FIGS. 8A-8G are various views of one embodiment of an apparatus for dynamically adjusting the center of gravity of a perforating apparatus of the present invention;

FIGS. 9A-9B are a side and top views of one embodiment of an apparatus for dynamically adjusting the center of gravity of a perforating apparatus of the present invention; and

FIGS. 10A-10C are various views of one embodiment of an apparatus for dynamically adjusting the center of gravity of a perforating apparatus of the present invention.

While the making and using of various embodiments of the present invention are discussed in detail below, it should be appreciated that the present invention provides many applicable inventive concepts which can be embodied in a wide variety of specific contexts. The specific embodiments discussed herein are merely illustrative of specific ways to make and use the invention, and do not delimit the scope of the present invention.

Referring initially to FIG. 1, a plurality of apparatuses for dynamically adjusting the center of gravity of perforating apparatuses operating from an offshore oil and gas platform are schematically illustrated and generally designated 10. A semi-submersible platform 12 is centered over a submerged oil and gas formation 14 located below sea floor 16. A subsea conduit 18 extends from deck of platform 12 to wellhead installation 22 including subsea blow-out preventers 24. Platform 12 has a hoisting apparatus 26 and a derrick 28 for raising and lowering pipe strings such as work sting 30.

A wellbore 32 extends through the various earth strata including formation 14. A casing 34 is cemented within wellbore 32 by cement 36. Work string 30 includes various tools such as a plurality of perforating apparatuses or guns 38. When it is desired to perforate casing 34, work string 30 is lowered through casing 34 until the perforating guns 38 are properly positioned relative to formation 14. Thereafter, the shaped charges within the string of perforating guns 38 are sequentially fired, either in an uphole to downhole or a downhole to uphole direction.

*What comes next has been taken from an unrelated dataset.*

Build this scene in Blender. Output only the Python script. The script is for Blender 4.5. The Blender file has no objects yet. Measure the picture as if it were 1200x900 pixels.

Upon detonation, the liners of the shaped charges form jets that create a spaced series of perforations extending outwardly through casing 34, cement 36 and into formation 14, thereby allow fluid communication between formation 14 and wellbore 32.

In the illustrated embodiment, wellbore 32 has an initial, generally vertical portion 40 and a lower, generally deviated portion 42 which is illustrated as being horizontal. It should be noted, however, by those skilled in the art that the apparatus for dynamically adjusting the center of gravity of a perforating apparatus of the present invention is equally well-suited for use in other well configurations including, but not limited to, inclined wells, wells with restrictions, non-deviated wells, multilateral wells and the like. In addition, even though an offshore operation has been depicted in FIG. 1, the apparatus for dynamically adjusting the center of gravity of a perforating apparatus of the present invention is equally well-suited for use in onshore operations.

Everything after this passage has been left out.